== What the task asks ==
Print the listing from its top line through the line containing "SC.camera = co", nothing more, and leave out the pictures.

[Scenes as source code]
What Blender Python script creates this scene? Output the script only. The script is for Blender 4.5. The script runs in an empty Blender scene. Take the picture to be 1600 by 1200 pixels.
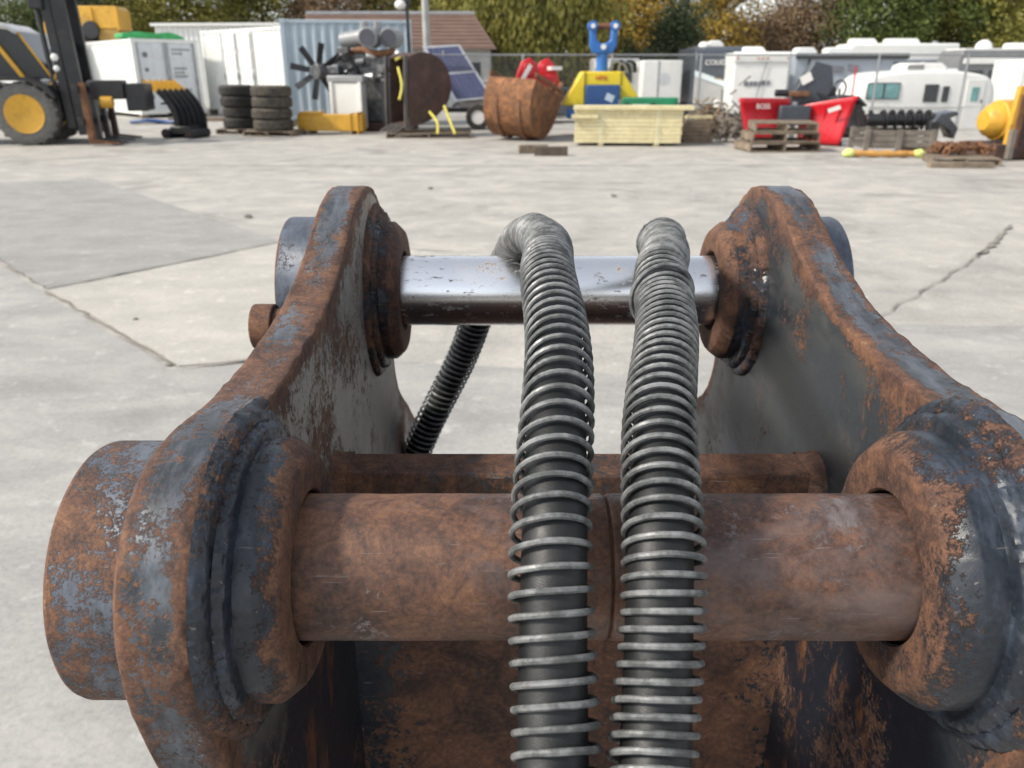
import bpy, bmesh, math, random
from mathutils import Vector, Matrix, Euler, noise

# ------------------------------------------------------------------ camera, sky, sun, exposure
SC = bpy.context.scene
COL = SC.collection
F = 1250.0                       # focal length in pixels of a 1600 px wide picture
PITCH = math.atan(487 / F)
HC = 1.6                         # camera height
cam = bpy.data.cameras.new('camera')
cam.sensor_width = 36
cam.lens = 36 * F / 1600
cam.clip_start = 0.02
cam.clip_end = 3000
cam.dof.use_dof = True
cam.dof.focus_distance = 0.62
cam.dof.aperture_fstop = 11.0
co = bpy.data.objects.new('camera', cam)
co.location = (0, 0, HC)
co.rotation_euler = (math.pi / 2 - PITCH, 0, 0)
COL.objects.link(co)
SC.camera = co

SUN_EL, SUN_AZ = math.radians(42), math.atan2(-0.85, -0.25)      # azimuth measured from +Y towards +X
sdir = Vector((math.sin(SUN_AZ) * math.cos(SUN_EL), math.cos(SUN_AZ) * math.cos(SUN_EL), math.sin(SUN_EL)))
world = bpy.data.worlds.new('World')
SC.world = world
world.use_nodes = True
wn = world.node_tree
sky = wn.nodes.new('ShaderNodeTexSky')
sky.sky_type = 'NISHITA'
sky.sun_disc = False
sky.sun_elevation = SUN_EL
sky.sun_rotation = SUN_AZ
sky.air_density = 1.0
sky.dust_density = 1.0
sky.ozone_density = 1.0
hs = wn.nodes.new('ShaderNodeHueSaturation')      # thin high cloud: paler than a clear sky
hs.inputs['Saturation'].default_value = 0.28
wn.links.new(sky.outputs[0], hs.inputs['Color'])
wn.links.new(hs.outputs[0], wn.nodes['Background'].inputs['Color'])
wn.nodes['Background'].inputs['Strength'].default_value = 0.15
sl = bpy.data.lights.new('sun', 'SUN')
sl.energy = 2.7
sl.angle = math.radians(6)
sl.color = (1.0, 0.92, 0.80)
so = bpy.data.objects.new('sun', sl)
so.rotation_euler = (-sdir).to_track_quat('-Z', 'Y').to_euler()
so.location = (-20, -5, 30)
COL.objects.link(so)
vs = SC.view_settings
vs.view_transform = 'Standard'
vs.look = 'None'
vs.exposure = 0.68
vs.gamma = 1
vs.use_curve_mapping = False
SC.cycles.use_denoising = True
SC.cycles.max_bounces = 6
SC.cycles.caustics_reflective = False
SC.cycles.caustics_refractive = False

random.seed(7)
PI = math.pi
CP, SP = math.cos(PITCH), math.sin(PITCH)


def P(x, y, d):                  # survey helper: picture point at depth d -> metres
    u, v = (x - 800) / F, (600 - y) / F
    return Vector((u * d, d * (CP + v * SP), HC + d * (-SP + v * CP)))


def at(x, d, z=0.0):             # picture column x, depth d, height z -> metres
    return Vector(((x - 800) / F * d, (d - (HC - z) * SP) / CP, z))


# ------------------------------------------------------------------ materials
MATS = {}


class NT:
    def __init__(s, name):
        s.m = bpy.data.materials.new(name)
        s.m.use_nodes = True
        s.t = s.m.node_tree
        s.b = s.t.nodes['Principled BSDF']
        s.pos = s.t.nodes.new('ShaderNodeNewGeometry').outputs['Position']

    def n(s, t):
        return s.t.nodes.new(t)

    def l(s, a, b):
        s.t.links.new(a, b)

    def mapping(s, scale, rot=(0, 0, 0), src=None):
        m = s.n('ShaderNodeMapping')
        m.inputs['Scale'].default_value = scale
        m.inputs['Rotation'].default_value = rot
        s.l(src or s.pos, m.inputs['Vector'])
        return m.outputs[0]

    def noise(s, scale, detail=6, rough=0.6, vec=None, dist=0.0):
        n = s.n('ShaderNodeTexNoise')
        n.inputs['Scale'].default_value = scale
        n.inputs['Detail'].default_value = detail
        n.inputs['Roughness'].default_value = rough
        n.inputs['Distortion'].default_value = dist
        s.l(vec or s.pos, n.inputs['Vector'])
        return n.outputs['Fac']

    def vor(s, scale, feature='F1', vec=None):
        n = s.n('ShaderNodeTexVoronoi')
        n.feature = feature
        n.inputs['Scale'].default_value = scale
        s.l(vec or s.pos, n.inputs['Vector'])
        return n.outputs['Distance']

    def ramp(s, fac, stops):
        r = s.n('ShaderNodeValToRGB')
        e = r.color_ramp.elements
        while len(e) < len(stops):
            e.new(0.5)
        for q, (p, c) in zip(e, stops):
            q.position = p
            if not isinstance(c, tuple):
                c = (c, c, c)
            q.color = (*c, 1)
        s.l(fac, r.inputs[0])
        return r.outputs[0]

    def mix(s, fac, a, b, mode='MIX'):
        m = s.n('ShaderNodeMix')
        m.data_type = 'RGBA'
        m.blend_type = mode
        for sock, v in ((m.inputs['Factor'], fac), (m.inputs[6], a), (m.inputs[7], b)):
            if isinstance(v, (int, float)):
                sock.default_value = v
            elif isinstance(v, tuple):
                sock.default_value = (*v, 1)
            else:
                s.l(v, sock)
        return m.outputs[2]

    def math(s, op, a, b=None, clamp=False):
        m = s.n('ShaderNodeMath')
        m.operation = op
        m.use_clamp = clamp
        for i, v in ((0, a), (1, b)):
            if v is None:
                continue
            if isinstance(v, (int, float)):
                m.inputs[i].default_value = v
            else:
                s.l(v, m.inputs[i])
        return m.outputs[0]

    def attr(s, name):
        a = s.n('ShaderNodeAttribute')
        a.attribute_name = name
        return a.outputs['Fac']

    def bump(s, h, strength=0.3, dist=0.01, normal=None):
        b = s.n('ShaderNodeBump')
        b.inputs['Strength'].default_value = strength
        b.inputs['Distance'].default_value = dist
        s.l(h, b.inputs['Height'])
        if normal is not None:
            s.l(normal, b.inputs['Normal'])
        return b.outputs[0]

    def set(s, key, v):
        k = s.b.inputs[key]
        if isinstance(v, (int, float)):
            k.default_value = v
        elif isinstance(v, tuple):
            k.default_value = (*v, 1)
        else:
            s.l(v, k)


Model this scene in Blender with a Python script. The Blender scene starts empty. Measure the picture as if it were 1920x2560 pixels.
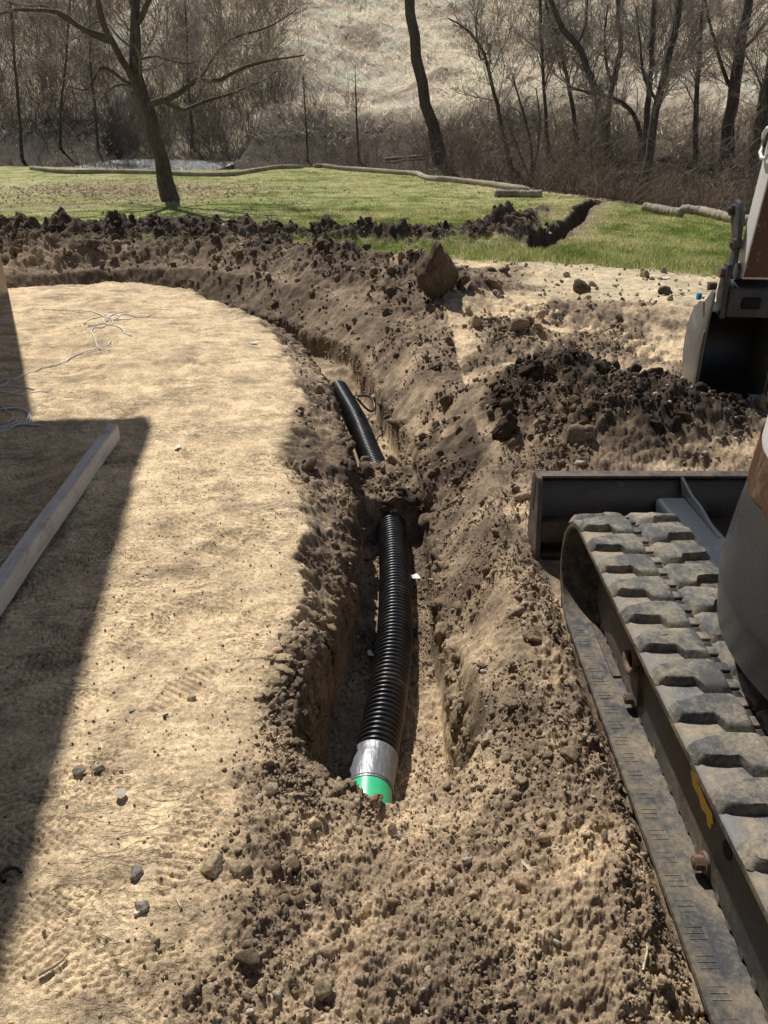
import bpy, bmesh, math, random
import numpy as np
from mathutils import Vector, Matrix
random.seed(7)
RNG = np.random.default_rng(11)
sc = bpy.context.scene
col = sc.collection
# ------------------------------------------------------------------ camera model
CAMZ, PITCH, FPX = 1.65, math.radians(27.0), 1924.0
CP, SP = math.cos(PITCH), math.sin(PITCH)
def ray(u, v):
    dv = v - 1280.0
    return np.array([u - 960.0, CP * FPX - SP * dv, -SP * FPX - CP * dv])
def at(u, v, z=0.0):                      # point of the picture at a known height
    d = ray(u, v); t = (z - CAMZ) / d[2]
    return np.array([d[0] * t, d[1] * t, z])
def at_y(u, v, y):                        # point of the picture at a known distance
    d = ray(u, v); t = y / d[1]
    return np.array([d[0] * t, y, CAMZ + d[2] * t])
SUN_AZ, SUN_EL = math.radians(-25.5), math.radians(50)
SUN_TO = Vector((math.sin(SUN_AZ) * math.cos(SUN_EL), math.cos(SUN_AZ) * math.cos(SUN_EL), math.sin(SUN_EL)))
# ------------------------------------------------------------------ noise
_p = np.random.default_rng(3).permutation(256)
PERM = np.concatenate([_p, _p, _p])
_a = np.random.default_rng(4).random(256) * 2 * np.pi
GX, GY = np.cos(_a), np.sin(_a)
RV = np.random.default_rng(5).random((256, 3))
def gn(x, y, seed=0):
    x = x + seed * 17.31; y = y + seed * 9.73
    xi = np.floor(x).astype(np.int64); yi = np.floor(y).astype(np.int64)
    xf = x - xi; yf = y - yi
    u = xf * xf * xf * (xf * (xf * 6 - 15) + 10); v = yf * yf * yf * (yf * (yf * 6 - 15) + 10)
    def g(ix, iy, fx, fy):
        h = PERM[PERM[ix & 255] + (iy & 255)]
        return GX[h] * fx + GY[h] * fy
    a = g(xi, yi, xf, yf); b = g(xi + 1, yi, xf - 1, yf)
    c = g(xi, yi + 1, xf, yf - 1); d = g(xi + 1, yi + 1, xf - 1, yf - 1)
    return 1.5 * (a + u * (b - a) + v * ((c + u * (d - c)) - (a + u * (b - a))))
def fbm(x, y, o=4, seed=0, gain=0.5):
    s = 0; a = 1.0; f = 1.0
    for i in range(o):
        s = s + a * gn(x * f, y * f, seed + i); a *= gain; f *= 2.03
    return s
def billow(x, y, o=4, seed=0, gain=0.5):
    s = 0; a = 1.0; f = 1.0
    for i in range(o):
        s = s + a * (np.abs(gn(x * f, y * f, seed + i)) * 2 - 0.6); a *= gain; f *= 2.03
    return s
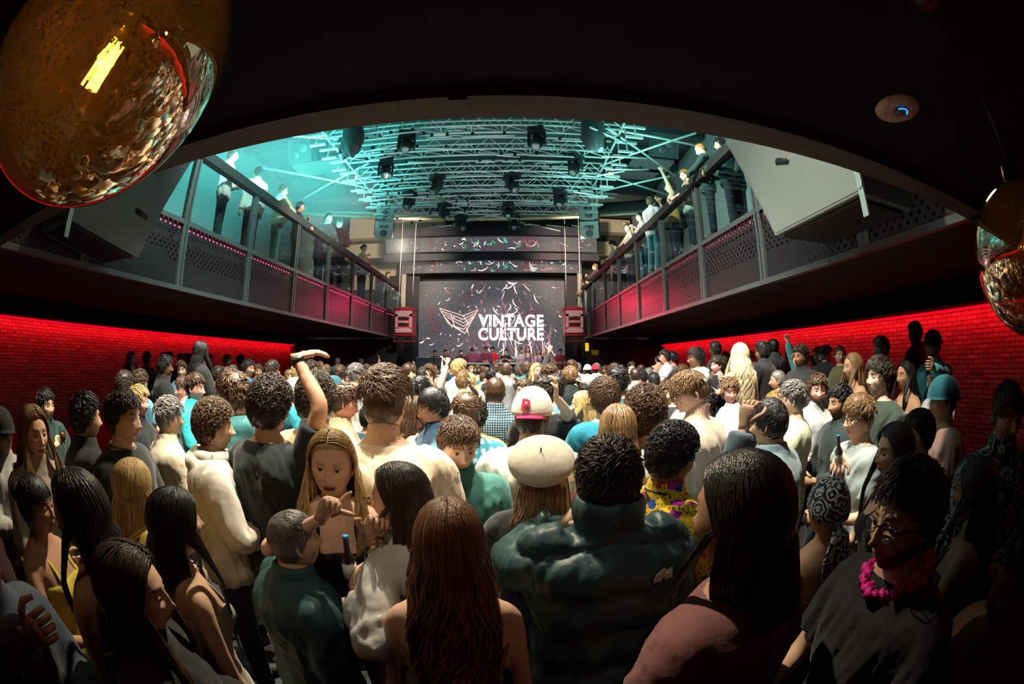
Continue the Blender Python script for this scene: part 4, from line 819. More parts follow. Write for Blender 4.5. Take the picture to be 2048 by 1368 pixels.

== Solved problem ==
What Blender Python script creates this scene? Output the script only. The script is for Blender 4.5. The script runs in an empty Blender scene. Take the picture to be 1600 by 1200 pixels.
import bpy, bmesh, math, random
from mathutils import Vector, Matrix, Euler, noise

# ------------------------------------------------------------------ camera, sky, sun, exposure
SC = bpy.context.scene
COL = SC.collection
F = 1250.0                       # focal length in pixels of a 1600 px wide picture
PITCH = math.atan(487 / F)
HC = 1.6                         # camera height
cam = bpy.data.cameras.new('camera')
cam.sensor_width = 36
cam.lens = 36 * F / 1600
cam.clip_start = 0.02
cam.clip_end = 3000
cam.dof.use_dof = True
cam.dof.focus_distance = 0.62
cam.dof.aperture_fstop = 11.0
co = bpy.data.objects.new('camera', cam)
co.location = (0, 0, HC)
co.rotation_euler = (math.pi / 2 - PITCH, 0, 0)
COL.objects.link(co)
SC.camera = co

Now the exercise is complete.